There's no more dicks or even breasts in tentpole blockbusters or the increasingly-adult-embraced "kids" films than there used to be. Even your R-rated stuff tends to have less of the sort of "coincidental" not-central-to-the-plot sex scenes than you would've seen a few decades ago. But what's left blockbuster film has found a place in "prestige TV" and by being moved less front-and-center, take-the-family-to-the-theater, it's been able to be amplified since entertainment as a whole is more fractured and it's less one-size-fits-all.
I find interesting that HBO, a US TV network, has become a worldwide brand name in a way that CBS,[1] NBC, and ABC didn't; only BBC has also transcended its home country this way, and did so with a 50-year head start. To global audiences HBO is associated with Game of Thrones, The Sopranos, and other top-quality TV; The Last of Us seems to be on its way to adding to the list.
Outside TV networks, I would count Disney, Netflix, Apple, and Amazon as also having global heft as brand names. None except Netflix has yet gained worldwide recognition for their shows and brands, yet, though (not even Disney and The Mandalorian).
[1] Cf. the rebranding of CBS All Access to Paramount Plus
> I find interesting that HBO, a US TV network, has become a worldwide brand name in a way that CBS,[1] NBC, and ABC didn't;
That's because CBS, NBC and ABC are national broadcast networks while HBO is a cable network, like CNN. CNN is broadcast internationlly.
> only BBC has also transcended its home country this way,
That's only because of the british empire. Who but their former slave colonies watches BBC?
> None except Netflix has yet gained worldwide recognition for their shows and brands, yet, though (not even Disney and The Mandalorian).
Isn't Friends the most popular tv show worldwide? People may watch it on Netflix but it was originally broadcast on NBC as part of the "Must see tv" thursdays.
> Isn't Friends the most popular tv show worldwide?
No. There are many lists of "top TV shows" or "most watched TV shows", some of which focus on the now, some try to be of all time. Regardless, Friends doesn't really crack the top 5 on any list that I can find (and isn't on most top 20 lists either).
While Friends is a favorite rewatch show, the overwhelming majority of people want to see the latest, they want to be part of the zeitgeist.
ABC doesn’t need to be a name brand. It’s owned by Disney - which is a worldwide name brand
NBC also doesn’t need to be a name brand. It’s own by Comcast/Universal Studios which while it isn’t itself a name brand, its products have a worldwide reach.
Network TV makes bad shows. They have a very different business model that basically boils down to ease of access where HBO is trying to differentiate their content.
You miss out a lot. There is barely any zombies in the show. It deals mostly with things that would occur between human in the context of apocalypse. Distrust and love, losing a loved one in an instant and the following despair, not giving up and loneliness when no one can afford to care, and revenge and other stuff. It’s mostly a character story, and there are barely action scenes.

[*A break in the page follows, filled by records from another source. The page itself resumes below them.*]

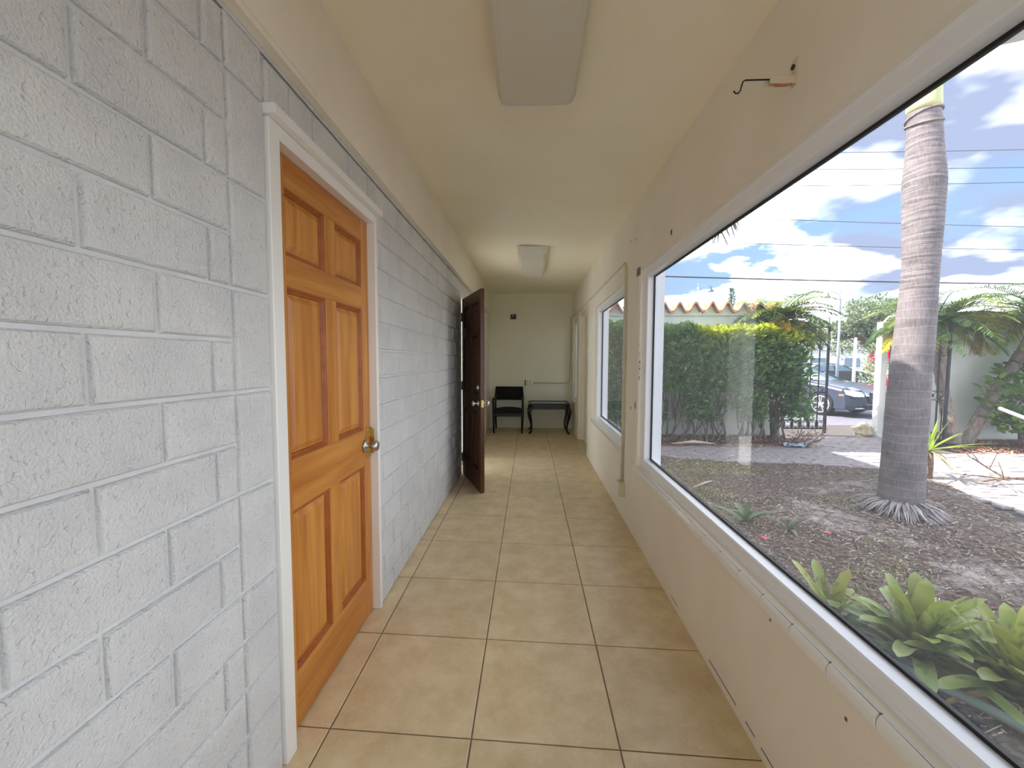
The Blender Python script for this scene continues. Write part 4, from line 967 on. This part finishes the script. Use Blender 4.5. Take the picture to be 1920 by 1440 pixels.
small_palm('bushy date palm rising out of the hedge beside the gate', (4.72, 7.98, -.2), (4.70, 7.98, 2.02), 56, 1.0, 4, yellow=.2, droop=1.15, el0=-.15)
small_palm('slender date palm growing just right of the big trunk', (7.66, 7.62, -.2), (7.22, 7.62, 1.98), 52, 1.1, 6, trunk_r=.075, yellow=.14, el0=-.1, droop=1.1)
P3 = small_palm('date palm leaning steeply to the right at the picture edge', (7.92, 7.72, -.2), (8.98, 7.55, 2.05), 52, 1.2, 8, trunk_r=.078, yellow=.14, el0=-.1, droop=1.1)
df = frond(P3, P3.location, (8.05, 7.5, 1.92), 2.9, .2, .55, 5.5, DR, nl=26, ll=.22, lw=.014, hang=.9, seed=5, name='dead_frond', m='dry')
# --- hedge
def foliage(name, parent, org, n, sampler, size, colf, m='leaf', aspect=.62, seed=1, up=.4, fold=.15):
    r = random.Random(seed); mb = MB()
    for i in range(n):
        p, od = sampler(r); d = Vector((r.uniform(-1, 1), r.uniform(-1, 1), r.uniform(-.5, 1)+up))+od*.9
        L = size*r.uniform(.7, 1.25); mb.blade(p, d, L, L*aspect, r.uniform(0, .3), seg=3, fold=fold, up=Vector((r.uniform(-.4, .4), r.uniform(-.4, .4), 1)), col=colf(p, r), shape=lambda t_: (.12, .9, 1.0, .25)[int(t_*3+.01)])
    o = mb.build(name, m, parent, org=org); return tag(o, kind='stuff')
HG = thing('clusia_hedge', 'dense round leaved green hedge with yellow new leaves and painted sunlit tips along the garden wall', 'hedge', (3.0, 7.7, G))
def top_h(x): return 1.86+.10*noise.noise(Vector((x*2.3, 0, 4)))+(.08 if x < 2.4 else 0)-(.1 if x > 4.3 else 0)
def hs(r):
    x = r.uniform(1.15, 4.85); f = r.random(); zt = top_h(x)
    if f < .22: y = r.uniform(7.25, 8.1); z = zt+r.uniform(-.12, .05); od = Vector((0, 0, 1))
    elif f < .3: x = 4.75+r.uniform(-.18, .1); y = r.uniform(7.3, 8.1); z = r.uniform(.25, zt); od = Vector((1, -.3, 0))
    else:
        z = zt-(zt-.25)*r.random()**1.15; y = 7.2+.3*r.random()**1.5+.10*noise.noise(Vector((x*2, z*2, 0))); od = Vector((0, -1, .2))
        if z < .75 and noise.noise(Vector((x*2.2, z*2.2, 7))) > .02*(z*8): x, z = x, z+.5
    return Vector((x, y, z)), od
def hc(p, r):
    t = top_h(p.x)-p.z; k = r.random()
    if t < .14 and p.x > 2.9: c = (170, 176, 62) if k < .75 else (140, 158, 66)  # young yellow leaves plus sunlight tinted in, only beyond the building's shadow
    elif t < .35 and k < .35 and p.x > 2.9: c = (148, 166, 70)
    else: c = (100, 130, 84) if k < .55 else (130, 158, 100)
    return jit(cvec(c), .22, r)
foliage('foliage', HG, HG.location, 14000, hs, .098, hc, seed=2)
mb = MB(); r = random.Random(12)
for i in range(46):
    x = 1.2+3.5*i/45+r.uniform(-.05, .05); y = r.uniform(7.55, 7.85); p = Vector((x, y, G)); d = Vector((r.uniform(-.45, .45), r.uniform(-.3, .15), 1)).normalized(); q = p+d*r.uniform(.5, .8); q.x = max(q.x, 1.2)
    mb.tube([p, (p+q)/2+Vector((r.uniform(-.06, .06), 0, 0)), q], [.022, .016, .012], 6)
    for k in range(3):
        e = q+Vector((r.uniform(-.3, .3), r.uniform(-.3, .2), r.uniform(.4, .9))); e.x = max(e.x, 1.05); s0 = p.lerp(q, r.uniform(.4, 1)); mb.tube([s0, (s0+e)/2+Vector((r.uniform(-.05, .05), 0, 0)), e], [.011, .008, .005], 5)
tag(mb.build('stems', 'bark', HG, smooth=True, org=HG.location), kind='stuff')
# bare twiggy bit at the hedge end
TW = thing('bare_shrub', 'low leafless twiggy shrub at the gate end of the hedge', 'shrub', (4.75, 7.45, G)); mb = MB(); r = random.Random(4)
for i in range(9): branch(mb, (r.uniform(-.2, .2), r.uniform(-.1, .1), 0), Vector((r.uniform(-.4, 1.2), r.uniform(-.4, .3), r.uniform(.3, .8))).normalized(), r.uniform(.3, .5), .009, 2, r)
mb.build('twigs', 'husk', TW)
# right hand shrub with big round leaves
SG = thing('sea_grape_shrub', 'big leaved bright green shrub under the leaning palm', 'shrub', (8.9, 7.5, G))
def sgs(r):
    a = r.uniform(0, 2*pi); z = r.uniform(.0, 1.75); rr_ = (.35+.55*sin(pi*min(1, z/1.75+.1)))*r.uniform(.6, 1.1); return Vector((9.0+rr_*cos(a)*1.2+.2*(z), 7.45+rr_*sin(a)*.6, G+.25+z)), Vector((cos(a), sin(a), .3))
foliage('foliage', SG, SG.location, 1100, sgs, .15, lambda p, r: jit(cvec((128, 156, 72) if r.random() < .4 else (96, 124, 78)), .2, r), aspect=.8, seed=6)
mb = MB()
for i in range(8): branch(mb, (r.uniform(-.3, .4), r.uniform(-.2, .2), 0), Vector((r.uniform(-.6, .6), r.uniform(-.3, .3), 1)).normalized(), .8, .018, 2, r)
mb.build('branches', 'bark', SG)

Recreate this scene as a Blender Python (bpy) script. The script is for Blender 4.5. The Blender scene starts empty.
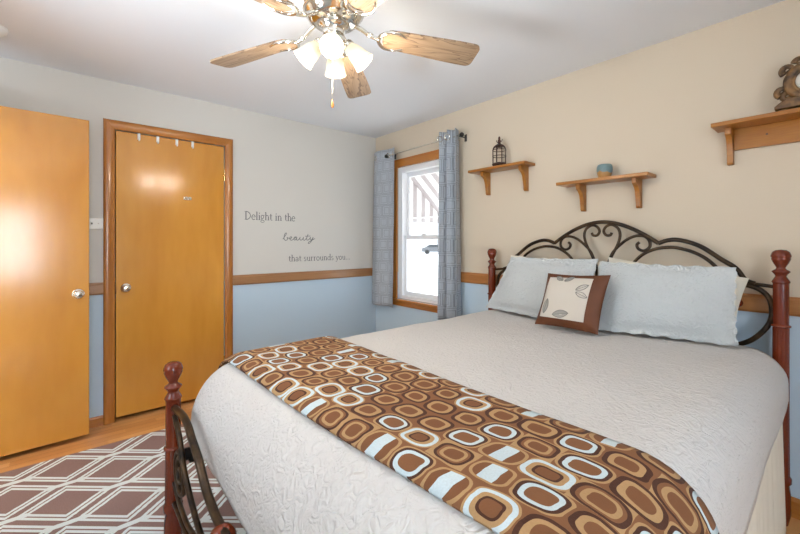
import bpy, bmesh, math, random
from mathutils import Vector, Matrix, noise
random.seed(7)
C = bpy.context.scene.collection
scene = bpy.context.scene
PI = math.pi
R = math.radians

# ------------------------------------------------------------------ camera
cam_d = bpy.data.cameras.new('camera')
cam_d.sensor_width = 36.0
cam_d.lens = 36.0 * 389.0 / 800.0
cam_d.shift_y = -25.0 / 800.0
cam_d.clip_start = 0.02
cam = bpy.data.objects.new('camera', cam_d)
cam.location = (3.395, -2.553, 1.2695)
cam.rotation_euler = (R(90), 0, R(49.5))
C.objects.link(cam)
scene.camera = cam

# ------------------------------------------------------------------ world, sun, fill lamps, exposure
world = bpy.data.worlds.new('sky')
scene.world = world
world.use_nodes = True
bg = world.node_tree.nodes['Background']
bg.inputs[0].default_value = (0.80, 0.90, 1.0, 1)
bg.inputs[1].default_value = 3.0
sun_d = bpy.data.lights.new('sun', 'SUN')
sun_d.energy = 7.0
sun_d.angle = R(2)
sun_d.color = (1.0, 0.95, 0.88)
sun = bpy.data.objects.new('sun', sun_d)
sun.rotation_euler = (R(40), 0, R(-92))
C.objects.link(sun)


def area(name, loc, rot, sx, sy, power, col):
    l = bpy.data.lights.new(name, 'AREA')
    l.shape = 'RECTANGLE'
    l.size, l.size_y = sx, sy
    l.energy = power
    l.color = col
    o = bpy.data.objects.new(name, l)
    o.location = loc
    o.rotation_euler = rot
    C.objects.link(o)
    return o


# fill lamps for sky light outside the right window and the added front one
area('daylight_fill', (5.60, -2.85, 1.20), (0, R(90), 0), 1.2, 0.85, 62, (0.80, 0.90, 1.0))
area('daylight_fill', (1.90, -3.52, 1.50), (R(90), 0, 0), 0.95, 1.2, 8, (0.80, 0.90, 1.0))
# fill lamps added below the windows to brighten the ceiling, as if off the ground
area('ceiling_fill', (6.05, -2.85, 0.10), (0, R(130), 0), 1.0, 1.0, 470, (0.78, 0.89, 1.0))
area('ceiling_fill', (1.90, -3.70, 0.80), (R(125), 0, 0), 0.95, 0.8, 95, (0.78, 0.89, 1.0))
FAN_W = 3.4
scene.view_settings.view_transform = 'Standard'
scene.view_settings.look = 'None'
scene.view_settings.gamma = 1.0
scene.view_settings.use_curve_mapping = False
scene.view_settings.exposure = 0.56


# ------------------------------------------------------------------ node helpers
class E:
    """tiny arithmetic on shader sockets"""
    def __init__(s, nt, sock):
        s.nt, s.k = nt, sock

    def _m(s, op, *a):
        n = s.nt.nodes.new('ShaderNodeMath')
        n.operation = op
        for i, v in enumerate((s,) + a):
            if isinstance(v, E):
                s.nt.links.new(v.k, n.inputs[i])
            else:
                n.inputs[i].default_value = v
        return E(s.nt, n.outputs[0])

    def __add__(s, o): return s._m('ADD', o)
    def __sub__(s, o): return s._m('SUBTRACT', o)
    def __mul__(s, o): return s._m('MULTIPLY', o)
    def __truediv__(s, o): return s._m('DIVIDE', o)
    def floor(s): return s._m('FLOOR')
    def fract(s): return s._m('FRACT')
    def abs(s): return s._m('ABSOLUTE')
    def gt(s, o): return s._m('GREATER_THAN', o)
    def lt(s, o): return s._m('LESS_THAN', o)
    def mn(s, o): return s._m('MINIMUM', o)
    def mx(s, o): return s._m('MAXIMUM', o)
    def pw(s, o): return s._m('POWER', o)
    def mod(s, o): return s._m('FLOORED_MODULO', o)
    def sin(s): return s._m('SINE')


class M:
    """a principled material under construction"""
    def __init__(s, name, col=(0.8, 0.8, 0.8), rough=0.6, metal=0.0, **kw):
        s.m = bpy.data.materials.new(name)
        s.m.use_nodes = True
        s.nt = s.m.node_tree
        s.b = s.nt.nodes['Principled BSDF']
        s.b.inputs['Base Color'].default_value = (*col, 1)
        s.b.inputs['Roughness'].default_value = rough
        s.b.inputs['Metallic'].default_value = metal
        for k, v in kw.items():
            s.b.inputs[k.replace('_', ' ')].default_value = v

    def node(s, t, **kw):
        n = s.nt.nodes.new(t)
        for k, v in kw.items():
            setattr(n, k, v)
        return n

    def link(s, a, b): s.nt.links.new(a.k if isinstance(a, E) else a, b)

    def coord(s, kind='Object', scale=(1, 1, 1), rot=(0, 0, 0)):
        t = s.node('ShaderNodeTexCoord')
        mp = s.node('ShaderNodeMapping')
        mp.inputs['Scale'].default_value = scale
        mp.inputs['Rotation'].default_value = rot
        s.link(t.outputs[kind], mp.inputs[0])
        return mp.outputs[0]

    def xyz(s, kind='Object'):
        t = s.node('ShaderNodeTexCoord')
        x = s.node('ShaderNodeSeparateXYZ')
        s.link(t.outputs[kind], x.inputs[0])
        return [E(s.nt, o) for o in x.outputs]

    def noise(s, vec, scale, detail=3, rough=0.5, dist=0.0):
        n = s.node('ShaderNodeTexNoise')
        n.inputs['Scale'].default_value = scale
        n.inputs['Detail'].default_value = detail
        n.inputs['Roughness'].default_value = rough
        n.inputs['Distortion'].default_value = dist
        if vec is not None:
            s.link(vec, n.inputs['Vector'])
        return E(s.nt, n.outputs[0])

    def ramp(s, fac, stops, const=False):
        n = s.node('ShaderNodeValToRGB')
        cr = n.color_ramp
        cr.interpolation = 'CONSTANT' if const else 'LINEAR'
        while len(cr.elements) < len(stops):
            cr.elements.new(0.5)
        for e, (p, c) in zip(cr.elements, stops):
            e.position = p
            e.color = (*c, 1) if len(c) == 3 else c
        s.link(fac, n.inputs[0])
        return n.outputs[0]

    def mix(s, fac, a, b, mode='MIX'):
        n = s.node('ShaderNodeMix', data_type='RGBA', blend_type=mode)
        for i, v in ((0, fac), (6, a), (7, b)):
            if isinstance(v, (int, float)):
                n.inputs[i].default_value = v
            elif isinstance(v, tuple):
                n.inputs[i].default_value = (*v, 1)
            else:
                s.link(v, n.inputs[i])
        return n.outputs[2]

    def white(s, x, y=None):
        n = s.node('ShaderNodeTexWhiteNoise', noise_dimensions='2D')
        c = s.node('ShaderNodeCombineXYZ')
        s.link(x, c.inputs[0])
        if y is not None:
            s.link(y, c.inputs[1])
        s.link(c.outputs[0], n.inputs['Vector'])
        return E(s.nt, n.outputs['Value'])

    def color(s, sock): s.link(sock, s.b.inputs['Base Color'])

    def bump(s, h, strength=0.3, dist=0.01):
        n = s.node('ShaderNodeBump')
        n.inputs['Strength'].default_value = strength
        n.inputs['Distance'].default_value = dist
        s.link(h, n.inputs['Height'])
        s.link(n.outputs[0], s.b.inputs['Normal'])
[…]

HBO is the only streaming service I am willing to pay $15/month for. I feel like the quality of their shoes are better than any of the rest especially compared to Netflix. Netflix content is very hit or miss but the last bunch of shows and especially the movies were terrible.
When was HBO not an incredible and influential arthouse? Mr. Show ran from 1995 to 1998 and galvanized the careers and tone of comedians that would carry adult swim and comedy central through their golden eras.
Now if only HBO Max had a world class Apple TV app to match their world class content. Not expecting it to go anywhere but downhill from here what with the coming HBO Max/Discovery+ merger.